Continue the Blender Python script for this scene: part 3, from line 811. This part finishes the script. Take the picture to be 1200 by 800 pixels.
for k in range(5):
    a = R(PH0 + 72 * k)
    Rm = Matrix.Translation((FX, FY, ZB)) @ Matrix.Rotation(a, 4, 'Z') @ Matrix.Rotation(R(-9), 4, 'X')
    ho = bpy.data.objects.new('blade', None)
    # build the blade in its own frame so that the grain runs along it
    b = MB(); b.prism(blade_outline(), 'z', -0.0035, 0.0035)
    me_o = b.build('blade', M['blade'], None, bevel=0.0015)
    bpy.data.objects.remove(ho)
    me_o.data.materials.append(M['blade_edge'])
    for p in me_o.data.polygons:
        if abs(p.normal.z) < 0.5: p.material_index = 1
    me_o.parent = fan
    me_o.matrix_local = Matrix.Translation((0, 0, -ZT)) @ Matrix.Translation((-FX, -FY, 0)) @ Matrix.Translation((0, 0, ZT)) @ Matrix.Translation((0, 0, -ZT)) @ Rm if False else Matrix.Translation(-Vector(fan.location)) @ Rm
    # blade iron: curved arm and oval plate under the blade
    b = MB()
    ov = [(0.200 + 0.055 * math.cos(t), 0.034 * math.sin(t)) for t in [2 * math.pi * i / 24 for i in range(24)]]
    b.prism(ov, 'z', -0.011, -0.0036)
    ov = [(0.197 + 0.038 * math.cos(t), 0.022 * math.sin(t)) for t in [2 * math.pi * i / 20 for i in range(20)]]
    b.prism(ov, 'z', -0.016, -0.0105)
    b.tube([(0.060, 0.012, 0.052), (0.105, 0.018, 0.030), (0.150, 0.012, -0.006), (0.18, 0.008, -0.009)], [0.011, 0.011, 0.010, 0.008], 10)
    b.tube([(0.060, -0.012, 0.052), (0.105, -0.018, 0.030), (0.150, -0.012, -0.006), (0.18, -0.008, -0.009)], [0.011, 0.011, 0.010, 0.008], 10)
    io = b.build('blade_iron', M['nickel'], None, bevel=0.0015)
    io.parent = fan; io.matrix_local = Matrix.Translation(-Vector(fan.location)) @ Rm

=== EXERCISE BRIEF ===
Write out the data exactly as it stands.

=== EXERCISE SOLUTION ===
Continue the Blender Python script for this scene: part 3, from line 811. This part finishes the script. Take the picture to be 1200 by 800 pixels.
for k in range(5):
    a = R(PH0 + 72 * k)
    Rm = Matrix.Translation((FX, FY, ZB)) @ Matrix.Rotation(a, 4, 'Z') @ Matrix.Rotation(R(-9), 4, 'X')
    ho = bpy.data.objects.new('blade', None)
    # build the blade in its own frame so that the grain runs along it
    b = MB(); b.prism(blade_outline(), 'z', -0.0035, 0.0035)
    me_o = b.build('blade', M['blade'], None, bevel=0.0015)
    bpy.data.objects.remove(ho)
    me_o.data.materials.append(M['blade_edge'])
    for p in me_o.data.polygons:
        if abs(p.normal.z) < 0.5: p.material_index = 1
    me_o.parent = fan
    me_o.matrix_local = Matrix.Translation((0, 0, -ZT)) @ Matrix.Translation((-FX, -FY, 0)) @ Matrix.Translation((0, 0, ZT)) @ Matrix.Translation((0, 0, -ZT)) @ Rm if False else Matrix.Translation(-Vector(fan.location)) @ Rm
    # blade iron: curved arm and oval plate under the blade
    b = MB()
    ov = [(0.200 + 0.055 * math.cos(t), 0.034 * math.sin(t)) for t in [2 * math.pi * i / 24 for i in range(24)]]
    b.prism(ov, 'z', -0.011, -0.0036)
    ov = [(0.197 + 0.038 * math.cos(t), 0.022 * math.sin(t)) for t in [2 * math.pi * i / 20 for i in range(20)]]
    b.prism(ov, 'z', -0.016, -0.0105)
    b.tube([(0.060, 0.012, 0.052), (0.105, 0.018, 0.030), (0.150, 0.012, -0.006), (0.18, 0.008, -0.009)], [0.011, 0.011, 0.010, 0.008], 10)
    b.tube([(0.060, -0.012, 0.052), (0.105, -0.018, 0.030), (0.150, -0.012, -0.006), (0.18, -0.008, -0.009)], [0.011, 0.011, 0.010, 0.008], 10)
    io = b.build('blade_iron', M['nickel'], None, bevel=0.0015)
    io.parent = fan; io.matrix_local = Matrix.Translation(-Vector(fan.location)) @ Rm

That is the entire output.